» Problem details
Omit all pictures and transcribe only the lines in the entries below that run from the line with "2212 pixels high." through the line with "CAM = np.array([0.0, -2.6, 1.22])".

Records from a data collection
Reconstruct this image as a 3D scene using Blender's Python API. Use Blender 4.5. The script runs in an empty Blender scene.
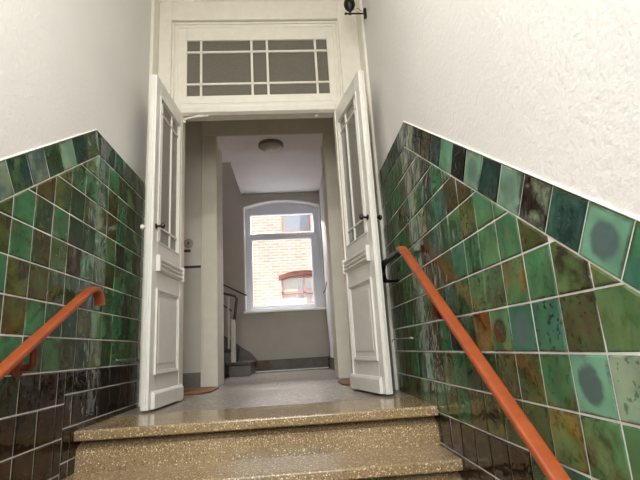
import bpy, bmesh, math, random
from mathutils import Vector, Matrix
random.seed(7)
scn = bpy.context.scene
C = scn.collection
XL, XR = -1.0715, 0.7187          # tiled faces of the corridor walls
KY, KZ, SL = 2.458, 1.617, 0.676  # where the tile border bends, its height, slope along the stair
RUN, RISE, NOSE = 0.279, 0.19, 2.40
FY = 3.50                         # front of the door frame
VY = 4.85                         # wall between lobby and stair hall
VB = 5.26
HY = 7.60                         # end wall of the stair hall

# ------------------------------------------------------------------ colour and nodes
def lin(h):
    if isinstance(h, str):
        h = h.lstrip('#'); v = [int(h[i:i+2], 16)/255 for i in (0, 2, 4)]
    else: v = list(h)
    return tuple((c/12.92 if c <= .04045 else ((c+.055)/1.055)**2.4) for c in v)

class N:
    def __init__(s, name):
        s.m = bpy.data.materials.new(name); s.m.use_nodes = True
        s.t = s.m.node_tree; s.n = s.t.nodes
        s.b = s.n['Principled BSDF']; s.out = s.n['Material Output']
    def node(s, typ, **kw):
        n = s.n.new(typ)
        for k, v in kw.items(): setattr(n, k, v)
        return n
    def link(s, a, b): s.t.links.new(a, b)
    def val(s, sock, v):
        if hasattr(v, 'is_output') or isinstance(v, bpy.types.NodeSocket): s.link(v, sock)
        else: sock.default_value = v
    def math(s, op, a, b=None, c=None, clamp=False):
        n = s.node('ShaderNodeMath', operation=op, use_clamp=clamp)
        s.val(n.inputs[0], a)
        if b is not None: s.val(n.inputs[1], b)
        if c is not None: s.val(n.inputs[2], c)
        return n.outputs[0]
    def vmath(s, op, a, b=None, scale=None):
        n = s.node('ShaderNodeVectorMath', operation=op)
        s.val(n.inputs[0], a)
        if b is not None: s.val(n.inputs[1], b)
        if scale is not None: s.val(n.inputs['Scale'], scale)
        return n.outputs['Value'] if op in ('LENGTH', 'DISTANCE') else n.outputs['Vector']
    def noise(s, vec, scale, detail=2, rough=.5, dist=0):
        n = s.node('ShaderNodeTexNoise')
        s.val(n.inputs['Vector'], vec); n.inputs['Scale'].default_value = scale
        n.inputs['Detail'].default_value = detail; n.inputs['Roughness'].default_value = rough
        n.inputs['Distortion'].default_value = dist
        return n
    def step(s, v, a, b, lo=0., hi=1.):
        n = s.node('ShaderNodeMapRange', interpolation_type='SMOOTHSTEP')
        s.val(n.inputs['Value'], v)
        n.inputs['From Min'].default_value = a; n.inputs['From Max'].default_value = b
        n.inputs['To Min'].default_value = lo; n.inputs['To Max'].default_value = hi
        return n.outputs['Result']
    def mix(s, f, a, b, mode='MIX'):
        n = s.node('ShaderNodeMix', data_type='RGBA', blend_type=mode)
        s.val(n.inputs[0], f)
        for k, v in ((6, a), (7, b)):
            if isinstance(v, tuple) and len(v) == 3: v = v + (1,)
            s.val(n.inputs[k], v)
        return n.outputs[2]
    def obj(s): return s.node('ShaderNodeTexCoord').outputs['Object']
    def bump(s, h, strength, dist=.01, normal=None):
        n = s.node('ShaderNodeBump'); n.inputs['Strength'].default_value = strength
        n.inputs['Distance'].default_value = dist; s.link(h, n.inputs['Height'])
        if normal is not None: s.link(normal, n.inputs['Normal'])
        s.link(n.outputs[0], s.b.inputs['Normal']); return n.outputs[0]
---
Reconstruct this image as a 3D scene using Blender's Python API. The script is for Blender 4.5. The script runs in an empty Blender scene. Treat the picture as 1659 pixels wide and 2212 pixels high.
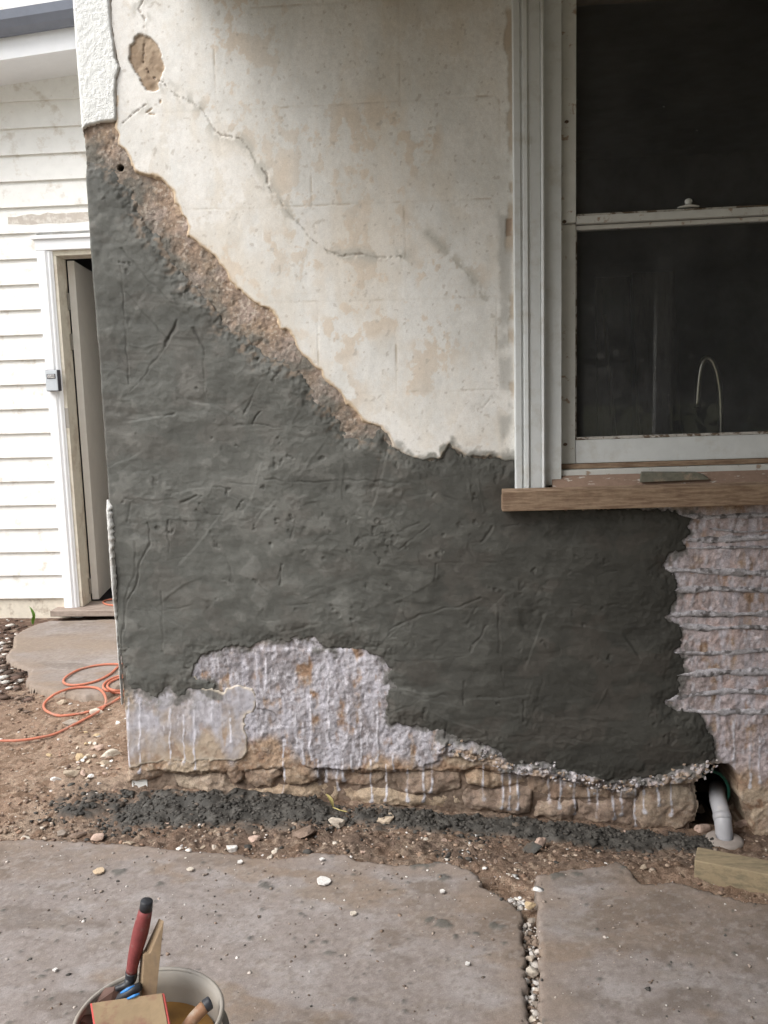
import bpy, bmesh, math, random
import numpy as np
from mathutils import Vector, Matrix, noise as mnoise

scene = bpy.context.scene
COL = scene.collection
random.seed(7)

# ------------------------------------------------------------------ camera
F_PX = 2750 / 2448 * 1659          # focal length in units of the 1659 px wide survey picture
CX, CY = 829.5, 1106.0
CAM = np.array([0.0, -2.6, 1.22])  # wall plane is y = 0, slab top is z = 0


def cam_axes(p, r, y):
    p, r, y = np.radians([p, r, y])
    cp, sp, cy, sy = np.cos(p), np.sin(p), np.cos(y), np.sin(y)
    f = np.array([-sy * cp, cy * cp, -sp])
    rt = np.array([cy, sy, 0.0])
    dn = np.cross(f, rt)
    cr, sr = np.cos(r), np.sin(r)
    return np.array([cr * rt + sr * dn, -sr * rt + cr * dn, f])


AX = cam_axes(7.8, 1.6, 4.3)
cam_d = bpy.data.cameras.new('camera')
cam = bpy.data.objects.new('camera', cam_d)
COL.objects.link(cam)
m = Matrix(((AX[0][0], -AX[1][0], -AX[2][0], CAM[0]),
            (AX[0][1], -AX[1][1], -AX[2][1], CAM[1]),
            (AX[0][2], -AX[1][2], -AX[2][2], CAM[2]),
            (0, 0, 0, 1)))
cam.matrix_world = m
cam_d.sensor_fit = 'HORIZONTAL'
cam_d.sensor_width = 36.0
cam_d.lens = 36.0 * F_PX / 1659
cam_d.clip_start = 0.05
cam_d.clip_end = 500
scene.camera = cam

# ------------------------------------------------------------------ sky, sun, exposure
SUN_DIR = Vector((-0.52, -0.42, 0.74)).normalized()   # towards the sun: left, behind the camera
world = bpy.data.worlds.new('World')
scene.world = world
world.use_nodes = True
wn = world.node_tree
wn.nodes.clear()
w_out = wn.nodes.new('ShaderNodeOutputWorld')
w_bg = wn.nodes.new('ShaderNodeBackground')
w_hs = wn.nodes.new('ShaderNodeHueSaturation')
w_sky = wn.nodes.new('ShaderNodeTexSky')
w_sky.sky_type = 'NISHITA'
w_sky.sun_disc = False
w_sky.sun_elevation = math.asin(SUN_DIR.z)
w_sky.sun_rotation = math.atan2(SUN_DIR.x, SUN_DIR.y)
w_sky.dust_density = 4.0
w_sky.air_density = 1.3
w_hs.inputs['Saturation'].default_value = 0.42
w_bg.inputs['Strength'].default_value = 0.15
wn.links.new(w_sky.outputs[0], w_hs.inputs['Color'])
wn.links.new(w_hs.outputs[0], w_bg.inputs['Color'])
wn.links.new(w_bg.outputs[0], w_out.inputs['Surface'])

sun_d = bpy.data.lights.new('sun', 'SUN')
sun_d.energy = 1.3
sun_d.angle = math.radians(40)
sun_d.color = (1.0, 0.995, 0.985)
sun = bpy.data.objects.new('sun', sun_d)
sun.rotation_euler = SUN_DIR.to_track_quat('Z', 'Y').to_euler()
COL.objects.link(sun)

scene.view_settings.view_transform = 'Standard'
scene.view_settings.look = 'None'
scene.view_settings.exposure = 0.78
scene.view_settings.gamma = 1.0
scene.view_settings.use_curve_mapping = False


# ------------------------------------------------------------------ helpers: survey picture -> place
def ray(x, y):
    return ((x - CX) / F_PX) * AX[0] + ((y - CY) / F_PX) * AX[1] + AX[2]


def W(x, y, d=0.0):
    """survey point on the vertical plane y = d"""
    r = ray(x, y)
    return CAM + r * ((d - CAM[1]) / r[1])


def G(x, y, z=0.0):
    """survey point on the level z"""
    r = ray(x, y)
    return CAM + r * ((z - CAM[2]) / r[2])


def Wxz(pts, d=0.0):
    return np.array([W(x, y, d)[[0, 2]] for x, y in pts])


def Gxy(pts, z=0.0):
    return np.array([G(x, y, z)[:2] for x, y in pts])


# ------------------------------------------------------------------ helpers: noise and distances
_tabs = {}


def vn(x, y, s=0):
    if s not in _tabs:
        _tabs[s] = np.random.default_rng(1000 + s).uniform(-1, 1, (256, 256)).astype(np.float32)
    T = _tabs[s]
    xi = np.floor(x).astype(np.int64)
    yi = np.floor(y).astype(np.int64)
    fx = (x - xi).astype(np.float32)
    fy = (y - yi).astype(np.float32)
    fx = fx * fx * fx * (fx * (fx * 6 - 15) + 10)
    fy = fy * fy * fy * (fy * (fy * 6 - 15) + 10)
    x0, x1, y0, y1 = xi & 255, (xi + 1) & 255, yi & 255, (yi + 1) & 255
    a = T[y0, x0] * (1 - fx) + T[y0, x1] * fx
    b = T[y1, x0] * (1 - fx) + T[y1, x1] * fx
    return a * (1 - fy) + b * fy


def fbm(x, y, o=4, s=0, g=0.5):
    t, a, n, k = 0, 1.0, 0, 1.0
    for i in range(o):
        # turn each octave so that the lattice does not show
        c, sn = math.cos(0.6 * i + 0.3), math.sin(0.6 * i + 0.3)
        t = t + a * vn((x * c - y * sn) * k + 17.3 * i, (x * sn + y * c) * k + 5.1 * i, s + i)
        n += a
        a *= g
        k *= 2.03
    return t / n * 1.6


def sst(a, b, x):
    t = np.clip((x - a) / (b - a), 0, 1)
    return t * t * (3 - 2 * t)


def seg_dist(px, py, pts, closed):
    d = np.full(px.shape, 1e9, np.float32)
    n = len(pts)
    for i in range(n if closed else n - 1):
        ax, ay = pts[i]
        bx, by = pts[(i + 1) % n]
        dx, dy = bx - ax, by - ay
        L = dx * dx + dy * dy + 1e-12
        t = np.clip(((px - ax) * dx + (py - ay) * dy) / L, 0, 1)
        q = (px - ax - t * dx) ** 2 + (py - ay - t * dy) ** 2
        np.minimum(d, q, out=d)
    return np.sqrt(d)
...
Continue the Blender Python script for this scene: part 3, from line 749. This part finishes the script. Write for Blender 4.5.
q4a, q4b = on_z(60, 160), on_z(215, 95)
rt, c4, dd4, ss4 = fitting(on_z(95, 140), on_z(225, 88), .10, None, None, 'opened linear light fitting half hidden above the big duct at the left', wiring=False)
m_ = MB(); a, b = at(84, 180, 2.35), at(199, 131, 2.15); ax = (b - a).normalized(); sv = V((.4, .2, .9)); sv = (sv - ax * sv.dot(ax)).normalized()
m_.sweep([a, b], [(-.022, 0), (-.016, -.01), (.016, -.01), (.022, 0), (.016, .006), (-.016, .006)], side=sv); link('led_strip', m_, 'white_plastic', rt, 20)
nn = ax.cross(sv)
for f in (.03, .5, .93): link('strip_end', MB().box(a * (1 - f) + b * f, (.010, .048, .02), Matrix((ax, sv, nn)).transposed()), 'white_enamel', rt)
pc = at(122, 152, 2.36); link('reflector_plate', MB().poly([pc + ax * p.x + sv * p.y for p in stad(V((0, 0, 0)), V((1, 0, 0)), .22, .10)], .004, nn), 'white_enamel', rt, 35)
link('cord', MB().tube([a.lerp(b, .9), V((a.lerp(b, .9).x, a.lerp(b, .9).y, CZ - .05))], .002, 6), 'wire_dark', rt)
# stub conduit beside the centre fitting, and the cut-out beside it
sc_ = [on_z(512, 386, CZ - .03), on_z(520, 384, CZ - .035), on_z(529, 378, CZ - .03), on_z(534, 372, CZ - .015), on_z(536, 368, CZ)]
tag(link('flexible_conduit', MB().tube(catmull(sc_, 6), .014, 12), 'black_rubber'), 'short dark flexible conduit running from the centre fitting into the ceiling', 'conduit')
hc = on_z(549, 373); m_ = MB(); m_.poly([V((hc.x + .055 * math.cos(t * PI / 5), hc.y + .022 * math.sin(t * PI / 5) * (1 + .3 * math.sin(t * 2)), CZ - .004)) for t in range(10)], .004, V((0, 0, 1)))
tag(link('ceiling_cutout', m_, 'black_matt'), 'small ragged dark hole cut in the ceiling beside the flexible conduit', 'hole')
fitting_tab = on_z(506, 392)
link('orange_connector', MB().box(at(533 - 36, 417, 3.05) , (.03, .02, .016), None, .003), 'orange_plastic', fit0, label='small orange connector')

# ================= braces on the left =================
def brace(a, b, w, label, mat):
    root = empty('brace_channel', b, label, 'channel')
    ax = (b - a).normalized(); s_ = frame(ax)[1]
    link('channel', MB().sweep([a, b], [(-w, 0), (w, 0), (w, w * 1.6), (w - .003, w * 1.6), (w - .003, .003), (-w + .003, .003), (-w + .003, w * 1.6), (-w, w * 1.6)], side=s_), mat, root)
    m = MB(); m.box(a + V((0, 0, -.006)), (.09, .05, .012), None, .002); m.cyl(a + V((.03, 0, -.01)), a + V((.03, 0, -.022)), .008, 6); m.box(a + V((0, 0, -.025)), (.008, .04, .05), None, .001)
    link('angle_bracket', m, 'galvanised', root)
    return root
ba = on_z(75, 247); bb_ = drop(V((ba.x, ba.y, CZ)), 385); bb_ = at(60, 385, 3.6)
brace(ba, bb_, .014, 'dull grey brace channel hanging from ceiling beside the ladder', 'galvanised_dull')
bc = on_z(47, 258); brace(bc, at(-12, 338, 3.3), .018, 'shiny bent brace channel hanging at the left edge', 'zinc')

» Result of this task
Reconstruct this image as a 3D scene using Blender's Python API. The script is for Blender 4.5. The script runs in an empty Blender scene. Treat the picture as 1659 pixels wide and 2212 pixels high.
import bpy, bmesh, math, random
import numpy as np
from mathutils import Vector, Matrix, noise as mnoise

scene = bpy.context.scene
COL = scene.collection
random.seed(7)

# ------------------------------------------------------------------ camera
F_PX = 2750 / 2448 * 1659          # focal length in units of the 1659 px wide survey picture
CX, CY = 829.5, 1106.0
CAM = np.array([0.0, -2.6, 1.22])  # wall plane is y = 0, slab top is z = 0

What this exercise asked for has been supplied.